Music and Creativity Don’t Mix?

I came across an article on called How listening to music ‘significantly impairs’ creativity. In the past, I had heard the opposite. Music could actually unlock your brain’s creativity. Of course, your choice of music has a lot to do with whether or not it will help or hurt what you’re working on. Actually, what you’re working on has a lot to do with it too.

For me, it ultimately comes down whether I need focused thinking or diffuse thinking for the task at hand. If I’m trying to follow a logical path (understand a piece of code I didn’t write, or absorb a passage from a book) music is likely to throw me way off. However, if I’m trying to come up with a unique idea or solution (how to code a function or write a piece of dialog) music can put my brain in a diffuse mode and allow those solutions to bubble up to my conscious mind.

What really made me smile about the article was the Youtube video they made for it. Without any spoken words, there was a series of b-roll video clips with text overlays extracted from the article explaining why background music can be distracting. The entire thing was set to background music.

Music to Work By

My musical tastes are extremely varied. Sometimes I’m in the mood for beautiful and melodic, sometimes harsh and loud and other times bouncy and light.

While I’m writing code (as opposed to planning and designing code) or building a map, I can listen to most styles of music but I prefer strong, driving rhythms and either no words, words I can’t understand or words that I know well enough to not have to think about while I listen and work.

This week I brought back a song into my mix from a band called Children 18:3. The song is called Moment to Moment and it puts a smile on my face because it’s just so fun. And it helps the time pass as I’m doing repetitive work.

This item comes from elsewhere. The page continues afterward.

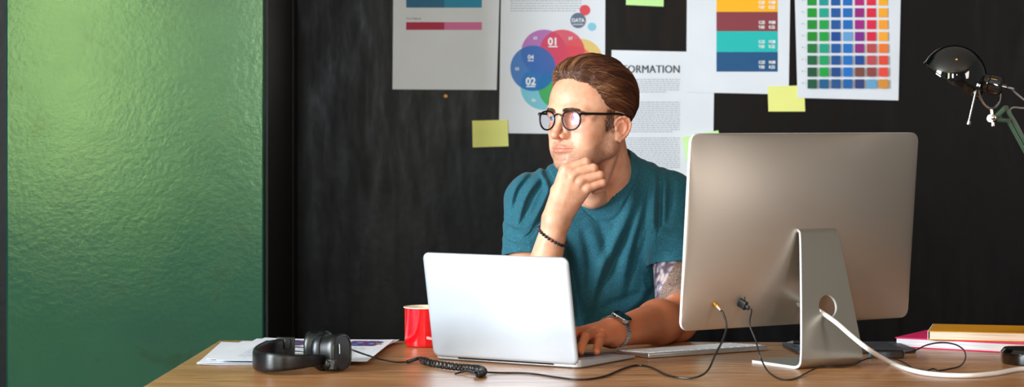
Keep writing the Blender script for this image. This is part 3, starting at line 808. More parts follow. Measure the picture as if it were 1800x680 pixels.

Every choice before you was a challenge to succeed…
And every breath is a step to forever

Moment to Moment – Children 18:3

The Effects of Music on Plants

As I was reading through Tristan Gooley’s book How to Read Nature, I came across a section where he condemns the notion that plants can hear music and react to it.

I hate to be the one to bang a loud cymbal and smash these notions, but there is no scientific evidence of plants reacting to music or noise of any kind. None. They are deaf. If that saddens you, then feel free to let your emotions go; the sound of your weeping will not slow the growth of the forest.

So where does the notion that plants respond to certain music come from? Why is it that some studies indicate there is a connection between plants and music. And why is there so much anecdotal evidence that it’s true?

Perhaps the sounds of certain music puts us in a better mood. Our improved mood makes it more likely that we open the shades to let in more light. Maybe a musically enhanced attitude prompts us to care for our plants more so we feed and water them promptly and regularly. Or maybe we just notice the growth of our plants more when we’re in a good mood.

However, I won’t entirely discount the effects of music on plants. Plants might not be able to hear like we do. But even deaf people can sometimes “hear” music through the vibrations it makes in things around it.  Why couldn’t plants feel the vibrations of music and be stimulated to growth in a way they otherwise wouldn’t? Studies have shown that even extremely low vibrations of a certain frequency for a certain period of time can stimulate bone growth in humans. Shouldn’t we expect the same type of thing with other organisms?

I don’t know if plants respond to music. I’ll never hold it against someone for playing it to them though. Too often we allow the great and mighty entity known as science to dictate what we do or don’t do. And while science sometimes helps us understand the physical world, it doesn’t hold all the answers. So crank up the Mozart and watch your plants grow.